Find how many lines in the data below include the word "outputs", then write only that number.

==*==

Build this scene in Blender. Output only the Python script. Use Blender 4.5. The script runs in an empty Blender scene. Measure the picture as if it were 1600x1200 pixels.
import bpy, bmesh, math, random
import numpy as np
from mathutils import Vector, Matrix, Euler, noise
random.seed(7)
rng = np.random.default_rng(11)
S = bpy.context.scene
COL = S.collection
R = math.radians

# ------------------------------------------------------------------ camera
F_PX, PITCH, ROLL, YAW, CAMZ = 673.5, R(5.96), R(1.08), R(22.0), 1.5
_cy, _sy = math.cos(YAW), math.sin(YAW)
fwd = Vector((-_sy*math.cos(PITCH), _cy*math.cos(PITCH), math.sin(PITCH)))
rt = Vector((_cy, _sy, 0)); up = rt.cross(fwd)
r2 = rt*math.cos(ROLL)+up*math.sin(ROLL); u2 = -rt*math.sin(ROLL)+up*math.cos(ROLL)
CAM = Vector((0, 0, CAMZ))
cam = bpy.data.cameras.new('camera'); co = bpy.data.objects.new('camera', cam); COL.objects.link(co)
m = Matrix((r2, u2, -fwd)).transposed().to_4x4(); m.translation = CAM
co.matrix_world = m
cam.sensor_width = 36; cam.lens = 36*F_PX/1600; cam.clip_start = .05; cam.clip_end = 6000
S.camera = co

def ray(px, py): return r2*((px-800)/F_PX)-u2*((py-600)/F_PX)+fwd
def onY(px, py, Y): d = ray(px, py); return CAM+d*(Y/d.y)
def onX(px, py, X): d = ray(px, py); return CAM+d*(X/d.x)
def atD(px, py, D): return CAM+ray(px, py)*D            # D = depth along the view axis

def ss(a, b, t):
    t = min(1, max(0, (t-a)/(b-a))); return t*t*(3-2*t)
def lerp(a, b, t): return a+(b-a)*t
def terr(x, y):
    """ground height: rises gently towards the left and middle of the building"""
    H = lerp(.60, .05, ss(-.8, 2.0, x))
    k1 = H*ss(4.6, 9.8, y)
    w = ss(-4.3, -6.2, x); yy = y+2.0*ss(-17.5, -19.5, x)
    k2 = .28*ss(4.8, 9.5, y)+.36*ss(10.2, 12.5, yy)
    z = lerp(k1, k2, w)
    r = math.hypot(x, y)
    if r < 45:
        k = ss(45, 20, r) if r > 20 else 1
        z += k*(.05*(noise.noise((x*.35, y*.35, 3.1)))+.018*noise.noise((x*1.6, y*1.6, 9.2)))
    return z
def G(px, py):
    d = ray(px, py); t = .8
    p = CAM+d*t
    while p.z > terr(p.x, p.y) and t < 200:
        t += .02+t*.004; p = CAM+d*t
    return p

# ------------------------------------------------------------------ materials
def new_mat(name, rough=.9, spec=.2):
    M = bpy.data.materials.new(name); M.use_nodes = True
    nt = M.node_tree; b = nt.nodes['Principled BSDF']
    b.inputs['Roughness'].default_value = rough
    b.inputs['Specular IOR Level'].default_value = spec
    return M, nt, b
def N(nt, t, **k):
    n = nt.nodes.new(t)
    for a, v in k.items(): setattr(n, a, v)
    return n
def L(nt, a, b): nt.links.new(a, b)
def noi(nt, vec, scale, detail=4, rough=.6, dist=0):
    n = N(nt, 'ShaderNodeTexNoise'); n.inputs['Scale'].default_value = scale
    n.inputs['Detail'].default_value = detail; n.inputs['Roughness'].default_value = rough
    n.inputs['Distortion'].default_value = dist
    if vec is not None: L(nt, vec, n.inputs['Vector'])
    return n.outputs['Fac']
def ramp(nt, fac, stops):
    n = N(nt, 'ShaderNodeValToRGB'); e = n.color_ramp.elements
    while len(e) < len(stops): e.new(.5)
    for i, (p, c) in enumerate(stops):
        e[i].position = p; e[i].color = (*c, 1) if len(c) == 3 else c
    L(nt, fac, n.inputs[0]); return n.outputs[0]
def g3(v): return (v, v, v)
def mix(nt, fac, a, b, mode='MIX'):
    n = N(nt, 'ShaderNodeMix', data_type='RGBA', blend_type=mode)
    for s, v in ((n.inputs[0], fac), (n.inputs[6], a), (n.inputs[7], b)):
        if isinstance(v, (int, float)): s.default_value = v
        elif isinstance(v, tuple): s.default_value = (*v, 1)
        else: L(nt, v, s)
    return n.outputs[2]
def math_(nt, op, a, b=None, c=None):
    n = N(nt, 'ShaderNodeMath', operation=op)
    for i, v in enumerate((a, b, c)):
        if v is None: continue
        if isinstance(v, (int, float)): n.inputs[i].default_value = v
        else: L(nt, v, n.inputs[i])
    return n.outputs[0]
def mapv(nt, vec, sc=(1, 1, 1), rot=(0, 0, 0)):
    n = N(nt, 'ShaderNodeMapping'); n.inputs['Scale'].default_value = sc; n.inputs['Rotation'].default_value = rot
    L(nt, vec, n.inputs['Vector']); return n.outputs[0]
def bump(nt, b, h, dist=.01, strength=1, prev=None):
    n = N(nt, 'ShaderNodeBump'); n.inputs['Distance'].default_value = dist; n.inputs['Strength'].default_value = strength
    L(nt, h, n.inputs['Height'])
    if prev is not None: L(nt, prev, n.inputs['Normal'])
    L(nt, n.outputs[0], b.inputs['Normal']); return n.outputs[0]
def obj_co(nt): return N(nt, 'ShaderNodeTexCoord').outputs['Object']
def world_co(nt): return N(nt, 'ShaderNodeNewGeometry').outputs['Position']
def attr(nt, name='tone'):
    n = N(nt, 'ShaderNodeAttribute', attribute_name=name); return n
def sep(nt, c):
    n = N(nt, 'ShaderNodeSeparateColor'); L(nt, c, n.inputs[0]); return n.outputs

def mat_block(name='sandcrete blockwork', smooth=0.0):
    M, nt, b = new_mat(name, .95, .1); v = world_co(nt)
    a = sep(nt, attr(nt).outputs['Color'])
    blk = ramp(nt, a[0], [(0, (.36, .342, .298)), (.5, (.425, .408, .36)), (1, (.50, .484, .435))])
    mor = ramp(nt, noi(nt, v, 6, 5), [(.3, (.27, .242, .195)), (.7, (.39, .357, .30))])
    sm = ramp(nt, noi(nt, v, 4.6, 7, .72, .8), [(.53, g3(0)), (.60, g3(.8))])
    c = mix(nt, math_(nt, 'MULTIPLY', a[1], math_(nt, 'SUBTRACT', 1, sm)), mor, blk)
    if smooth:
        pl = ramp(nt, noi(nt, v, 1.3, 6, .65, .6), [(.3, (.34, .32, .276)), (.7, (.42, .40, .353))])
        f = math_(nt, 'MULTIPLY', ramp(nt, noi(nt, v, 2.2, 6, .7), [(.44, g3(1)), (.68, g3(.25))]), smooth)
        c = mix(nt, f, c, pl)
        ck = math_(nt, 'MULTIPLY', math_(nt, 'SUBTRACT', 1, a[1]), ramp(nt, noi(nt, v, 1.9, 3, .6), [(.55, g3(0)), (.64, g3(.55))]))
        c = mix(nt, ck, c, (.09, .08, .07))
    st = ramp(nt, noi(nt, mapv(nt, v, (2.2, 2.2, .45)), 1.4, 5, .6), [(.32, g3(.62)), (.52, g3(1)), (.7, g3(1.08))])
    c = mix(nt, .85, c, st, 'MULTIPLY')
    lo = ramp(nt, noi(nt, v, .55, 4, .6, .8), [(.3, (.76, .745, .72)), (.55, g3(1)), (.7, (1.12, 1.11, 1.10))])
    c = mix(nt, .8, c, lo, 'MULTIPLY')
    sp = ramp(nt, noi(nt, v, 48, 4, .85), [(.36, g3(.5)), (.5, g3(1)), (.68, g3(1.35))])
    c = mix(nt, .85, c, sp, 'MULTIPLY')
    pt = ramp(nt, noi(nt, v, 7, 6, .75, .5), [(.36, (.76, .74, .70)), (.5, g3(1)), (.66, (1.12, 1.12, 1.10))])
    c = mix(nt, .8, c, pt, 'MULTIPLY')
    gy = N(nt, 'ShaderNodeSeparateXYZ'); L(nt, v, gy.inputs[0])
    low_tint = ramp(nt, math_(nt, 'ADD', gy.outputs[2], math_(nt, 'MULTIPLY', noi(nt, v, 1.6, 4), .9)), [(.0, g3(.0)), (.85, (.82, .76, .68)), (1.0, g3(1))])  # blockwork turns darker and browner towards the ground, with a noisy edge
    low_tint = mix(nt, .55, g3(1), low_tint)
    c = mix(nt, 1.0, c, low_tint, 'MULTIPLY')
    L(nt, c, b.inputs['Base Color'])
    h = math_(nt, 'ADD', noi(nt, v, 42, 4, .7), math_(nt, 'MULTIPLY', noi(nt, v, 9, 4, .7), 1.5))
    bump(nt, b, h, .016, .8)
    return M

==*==

▶ **Answer to the task**: 11